As Steve mentioned there exist some basic protections for workers here in San Francisco - what's left now is the contributions Target made to conservative groups. Are a corporation's political contributions enough to keep out dozens of news jobs and better prices?

bobbyh's picture

Not for the City to decide

Addressing Diego's question of "Are a corporation's political contributions enough to keep out dozens of news jobs and better prices?"

I don't think this should be a decision of the City.  the City needs jobs and it needs economic activity, and Target provides all of that, so we should be allowing (in fact, should be vying for) those jobs.
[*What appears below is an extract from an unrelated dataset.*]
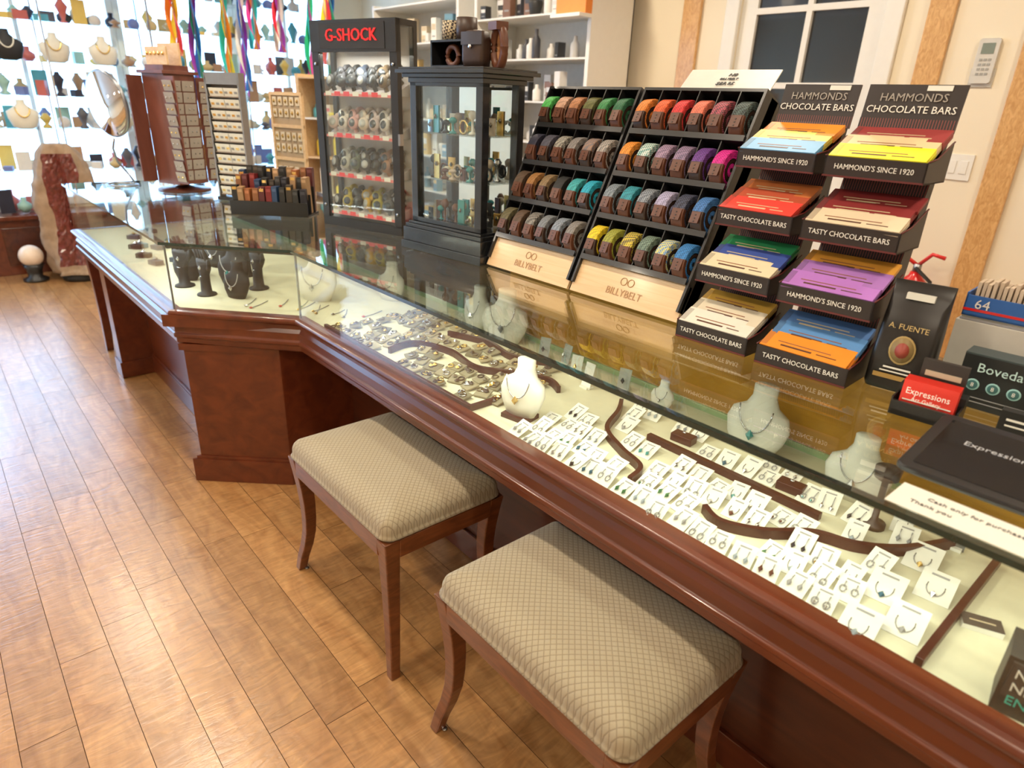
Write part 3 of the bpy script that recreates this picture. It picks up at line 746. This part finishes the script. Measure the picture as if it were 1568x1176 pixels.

A political contribution, no matter how egregious, should not get in the way of that from the City's perspective.

For consumers however, I think political contributions should be a criteria for deciding whether to shop there or not.  If you don't like how a business operates, boycott it!  If you don't like what causes it supports, don't shop there!  That is everyone' right and they should exercise it...but its not the City's place to decide for us which businesses are "good" and which are "bad."  We can decide that for ourselves and we will vote with our pocketbooks.

catherinejanem's picture

It's important to make sure

It's important to make sure that mom and pop stores in any community flourish as much as they can.  But mom and pop stores can't offer the amount of employment that larger businesses like Target can.  That area on Geary and Masonic was hope to a couple high employment businesses that recently closed (Mervyns?)  I think there's a void to be filled there.